For the next two days a series of panel discussions and
workshops heightened our understanding of the possibilities of and
challenges to outreach programs both local and global. Roger Ward
from New Orleans described the success, despite initial resistance
in the parish, of Trinity's Jeremiah Project, an after-school
tutoring program for inner-city school children; Bill Bancroft and
Tom Blackmon from Church of the Incarnation, Dallas, presented a
video of highlights of that parish's five-year involvement in a
town in Honduras; Catherine Roskam, Bishop Suffragan of New York,
told of a transforming experience in Africa and her subsequent
founding of the Global Women's Fund.
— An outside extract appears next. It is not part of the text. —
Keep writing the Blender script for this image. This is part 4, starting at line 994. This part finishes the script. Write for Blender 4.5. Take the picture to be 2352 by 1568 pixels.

She urged us to listen to our
brothers and sisters in Africa, to be receptive to what they have
to give us, to share with them what they need and want from us, not
what we think they ought to have - to have what she calls "a
Pentecost of the ears."
Having begun by defining "obuntu," CEEP's Outreach program ended
with another kind of definition, James Lemler's workshop reminding
us that, as Episcopalians, "mission is our purpose, identity, and
call." I left the series of sessions feeling proud of the way that
the Chapel of the Cross lives out its identity as a "missionary"
church - and feeling challenged by all the opportunities available
to us to answer that call more fully.